··· Material provided

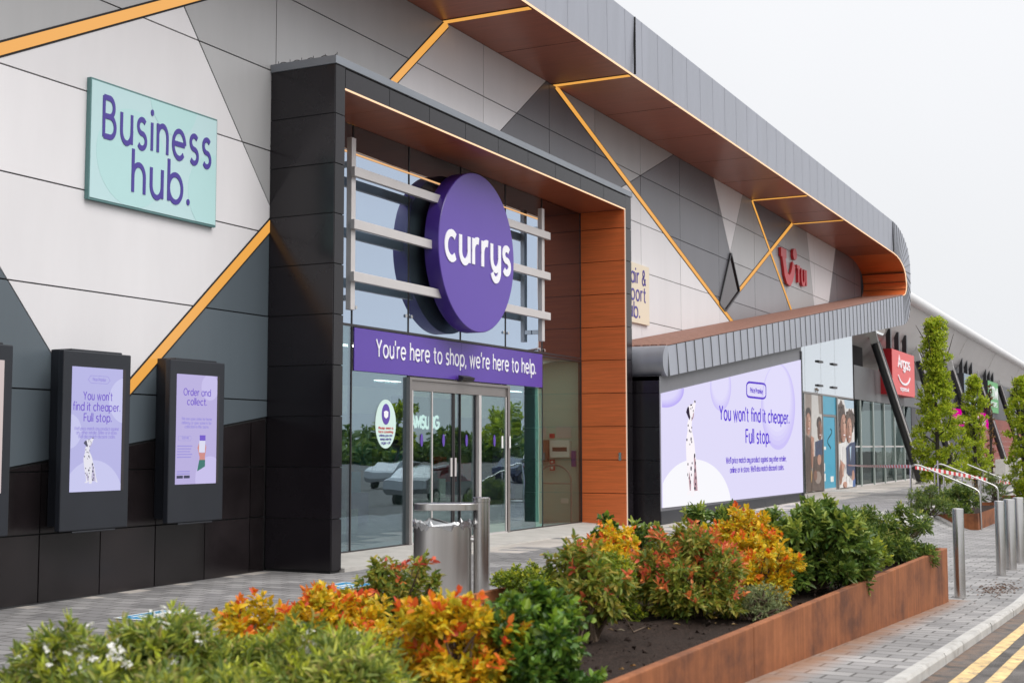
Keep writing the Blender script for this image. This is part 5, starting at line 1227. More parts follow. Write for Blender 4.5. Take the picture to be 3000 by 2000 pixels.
# ------------------------------------------------------------------ terrace: steps, planters, rails
def steps(name, label, x0, x1, lvl):
    t = thing(name, label, 'steps', (x0, 4.5, lvl))
    m_ = MB(); n_ = MB()
    for k in range(3):
        y0, z1 = 4.55+.36*k, lvl+.155*(k+1); m_.box(x0, x1, y0, 5.9 if k == 2 else y0+.359, lvl-.25, z1)
        n_.box(x0+.002, x1-.002, y0-.004, y0+.05, z1-.055, z1+.003)
    m_.build('tread', M['stone'], t); n_.build('nosing', M['nosing'], t)
steps('steps', 'pale stone steps with dark nosings between the two small rusty planters', 34.56, 41.4, -.32)
steps('steps', 'far pale stone steps with dark nosings at the right photo edge', 47.6, 70, -.33)
def small_planter(x0, x1, label):
    t = thing('planter', label, 'planter', (x0, 5, -.3))
    y0, y1 = 4.42, 5.75
    m_ = MB(); m_.add([(x0, y0, -.6), (x0, y1, -.6), (x0, y1, .03), (x0, y0, .09), (x1, y0, -.6), (x1, y0, .09), (x1, y1, .09), (x1, y1, -.6)], [(0, 3, 2, 1), (0, 4, 5, 3), (4, 7, 6, 5), (1, 2, 6, 7)]); m_.build('steel_panel', M['corten'], t)
    m_ = MB(); m_.box(x0+.05, x1-.05, y0+.05, y1-.05, -.5, .0); m_.build('soil', M['soil'], t)
small_planter(34.47, 41.4, 'small rusty steel planter at the foot of the stone steps'); small_planter(41.45, 47.5, 'second small rusty steel planter between the two flights of steps')
G2 = 'bushes in the small rusty planters'
shrub(2722, 62, 1418, 5.45, 'choisya_dk', 'round dark green bush behind the far end of the big planter', 8, zb=-.02, group=G2, dens=110)
shrub(2808, 48, 1412, 4.92, 'laurel', 'dark glossy bush beside the stone steps in the small planter', 7, zb=-.02, group=G2, dens=90)
shrub(2912, 38, 1382, 5.05, 'choisya_dk', 'dark bush behind the handrail in the second small planter', 6, zb=.02, group=G2, dens=80)
t = shrub(2858, 17, 1402, 5.6, 'sage', 'bronze ornamental grass between the handrails', 4, zb=.02, group=G2, dens=80)
for ch in t.children:
    if ch.name.startswith('foliage'): ch.data.materials[0] = LM['grassy']; ch.data.materials[1] = LM['grassy']
def rail(X, pts, label, r_=.024, zb=-.32, mids=()):
    t = thing('handrail', label, 'handrail', (X, 5, 0), 'steel handrails of the terrace steps')
    P = [atx(p[0], p[1], X) for p in pts]
    P = [np.array([P[0][0], P[0][1]+.02, .1])]+P+[np.array([P[-1][0], P[-1][1]-.02, zb])]
    rp_ = [P[0]]
    for a, b, c in zip(P, P[1:], P[2:]):
        rp_ += [b+(a-b)/np.linalg.norm(a-b)*.07, b+((a-b)/np.linalg.norm(a-b)+(c-b)/np.linalg.norm(c-b))*.02, b+(c-b)/np.linalg.norm(c-b)*.07]
    rp_.append(P[-1]); m_ = MB(); m_.tube(rp_, r_, 10); m_.build('rail', M['steel2'], t, smooth=True)
    for f in mids:
        a, b = P[2], P[3]; q = a+(b-a)*f; m_ = MB(); m_.tube([(q[0], q[1], q[2]-.01), (q[0], q[1], q[2]-1.0)], r_*.9, 8); m_.build('post', M['steel2'], t, smooth=True)
    return P
r1 = rail(34.75, [(2668, 1363), (2690, 1361), (2858, 1432), (2870, 1442)], 'steel handrail at the left of the steps carrying the barrier tape', mids=(.45,))
r2 = rail(40.9, [(2738, 1361), (2757, 1358), (2912, 1421), (2923, 1430)], 'steel handrail on the right side of the near steps', mids=(.4, .75))
r3 = rail(47.9, [(2799, 1356), (2815, 1352), (2960, 1411), (2970, 1419)], 'steel handrail beyond the second small planter', mids=(.45,))
mb = MB(); q = atx(2747, 1348, 39.5); mb.tube([(q[0], q[1], .1), q], .024, 8); o_ = mb.build('rail_post', M['steel2'], smooth=True); tag(o_, 'short steel post standing behind the middle handrail', 'post')
def tape(pts, w_, label, twist=0):
    m_ = MB(); P = [np.array(p, float) for p in pts]; n = 56
    for i in range(n):
        a, b = i/n, (i+1)/n
        def pos(t):
            k = t*(len(P)-1); j = min(int(k), len(P)-2); return P[j]+(P[j+1]-P[j])*(k-j)
        p, q = pos(a), pos(b); sh = .05
        th = twist*(1-a) if twist else 0; u = np.array([0, math.sin(th), math.cos(th)])*w_/2
        d = (q-p)*.5
        m_.add([p-u, q-u, q+u+d*.0, p+u], [(0, 1, 2, 3)], i % 2)
    return tag(m_.build('barrier_tape', [M['taper'], M['tapew']], None), label, 'barrier tape')
tp = [atx(2681, 1368, 34.9), atx(2743, 1377, 37.0), atx(2824, 1392, 40.0), atx(2906, 1407, 44.0), atx(2947, 1413, 47), atx(3010, 1424, 51)]
tape(tp, .10, 'red and white barrier tape slanting down along the steps')
q0, q1 = at(2484, 1362, 11.05), r1[1]+np.array([0, 0, -.02]); tape([q0, q0*.66+q1*.34+np.array([0, 0, -.02]), q0*.33+q1*.67+np.array([0, 0, -.015]), q1], .085, 'red and white barrier tape stretched level across the terrace', .9)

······

● **What this task involves**: Omit the pictures, then output the rest of the listing exactly.

● **Answer to the task**:
Keep writing the Blender script for this image. This is part 5, starting at line 1227. More parts follow. Write for Blender 4.5. Take the picture to be 3000 by 2000 pixels.
# ------------------------------------------------------------------ terrace: steps, planters, rails
def steps(name, label, x0, x1, lvl):
    t = thing(name, label, 'steps', (x0, 4.5, lvl))
    m_ = MB(); n_ = MB()
    for k in range(3):
        y0, z1 = 4.55+.36*k, lvl+.155*(k+1); m_.box(x0, x1, y0, 5.9 if k == 2 else y0+.359, lvl-.25, z1)
        n_.box(x0+.002, x1-.002, y0-.004, y0+.05, z1-.055, z1+.003)
    m_.build('tread', M['stone'], t); n_.build('nosing', M['nosing'], t)
steps('steps', 'pale stone steps with dark nosings between the two small rusty planters', 34.56, 41.4, -.32)
steps('steps', 'far pale stone steps with dark nosings at the right photo edge', 47.6, 70, -.33)
def small_planter(x0, x1, label):
    t = thing('planter', label, 'planter', (x0, 5, -.3))
    y0, y1 = 4.42, 5.75
    m_ = MB(); m_.add([(x0, y0, -.6), (x0, y1, -.6), (x0, y1, .03), (x0, y0, .09), (x1, y0, -.6), (x1, y0, .09), (x1, y1, .09), (x1, y1, -.6)], [(0, 3, 2, 1), (0, 4, 5, 3), (4, 7, 6, 5), (1, 2, 6, 7)]); m_.build('steel_panel', M['corten'], t)
    m_ = MB(); m_.box(x0+.05, x1-.05, y0+.05, y1-.05, -.5, .0); m_.build('soil', M['soil'], t)
small_planter(34.47, 41.4, 'small rusty steel planter at the foot of the stone steps'); small_planter(41.45, 47.5, 'second small rusty steel planter between the two flights of steps')
G2 = 'bushes in the small rusty planters'
shrub(2722, 62, 1418, 5.45, 'choisya_dk', 'round dark green bush behind the far end of the big planter', 8, zb=-.02, group=G2, dens=110)
shrub(2808, 48, 1412, 4.92, 'laurel', 'dark glossy bush beside the stone steps in the small planter', 7, zb=-.02, group=G2, dens=90)
shrub(2912, 38, 1382, 5.05, 'choisya_dk', 'dark bush behind the handrail in the second small planter', 6, zb=.02, group=G2, dens=80)
t = shrub(2858, 17, 1402, 5.6, 'sage', 'bronze ornamental grass between the handrails', 4, zb=.02, group=G2, dens=80)
for ch in t.children:
    if ch.name.startswith('foliage'): ch.data.materials[0] = LM['grassy']; ch.data.materials[1] = LM['grassy']
def rail(X, pts, label, r_=.024, zb=-.32, mids=()):
    t = thing('handrail', label, 'handrail', (X, 5, 0), 'steel handrails of the terrace steps')
    P = [atx(p[0], p[1], X) for p in pts]
    P = [np.array([P[0][0], P[0][1]+.02, .1])]+P+[np.array([P[-1][0], P[-1][1]-.02, zb])]
    rp_ = [P[0]]
    for a, b, c in zip(P, P[1:], P[2:]):
        rp_ += [b+(a-b)/np.linalg.norm(a-b)*.07, b+((a-b)/np.linalg.norm(a-b)+(c-b)/np.linalg.norm(c-b))*.02, b+(c-b)/np.linalg.norm(c-b)*.07]
    rp_.append(P[-1]); m_ = MB(); m_.tube(rp_, r_, 10); m_.build('rail', M['steel2'], t, smooth=True)
    for f in mids:
        a, b = P[2], P[3]; q = a+(b-a)*f; m_ = MB(); m_.tube([(q[0], q[1], q[2]-.01), (q[0], q[1], q[2]-1.0)], r_*.9, 8); m_.build('post', M['steel2'], t, smooth=True)
    return P
r1 = rail(34.75, [(2668, 1363), (2690, 1361), (2858, 1432), (2870, 1442)], 'steel handrail at the left of the steps carrying the barrier tape', mids=(.45,))
r2 = rail(40.9, [(2738, 1361), (2757, 1358), (2912, 1421), (2923, 1430)], 'steel handrail on the right side of the near steps', mids=(.4, .75))
r3 = rail(47.9, [(2799, 1356), (2815, 1352), (2960, 1411), (2970, 1419)], 'steel handrail beyond the second small planter', mids=(.45,))
mb = MB(); q = atx(2747, 1348, 39.5); mb.tube([(q[0], q[1], .1), q], .024, 8); o_ = mb.build('rail_post', M['steel2'], smooth=True); tag(o_, 'short steel post standing behind the middle handrail', 'post')
def tape(pts, w_, label, twist=0):
    m_ = MB(); P = [np.array(p, float) for p in pts]; n = 56
    for i in range(n):
        a, b = i/n, (i+1)/n
        def pos(t):
            k = t*(len(P)-1); j = min(int(k), len(P)-2); return P[j]+(P[j+1]-P[j])*(k-j)
        p, q = pos(a), pos(b); sh = .05
        th = twist*(1-a) if twist else 0; u = np.array([0, math.sin(th), math.cos(th)])*w_/2
        d = (q-p)*.5
        m_.add([p-u, q-u, q+u+d*.0, p+u], [(0, 1, 2, 3)], i % 2)
    return tag(m_.build('barrier_tape', [M['taper'], M['tapew']], None), label, 'barrier tape')
tp = [atx(2681, 1368, 34.9), atx(2743, 1377, 37.0), atx(2824, 1392, 40.0), atx(2906, 1407, 44.0), atx(2947, 1413, 47), atx(3010, 1424, 51)]
tape(tp, .10, 'red and white barrier tape slanting down along the steps')
q0, q1 = at(2484, 1362, 11.05), r1[1]+np.array([0, 0, -.02]); tape([q0, q0*.66+q1*.34+np.array([0, 0, -.02]), q0*.33+q1*.67+np.array([0, 0, -.015]), q1], .085, 'red and white barrier tape stretched level across the terrace', .9)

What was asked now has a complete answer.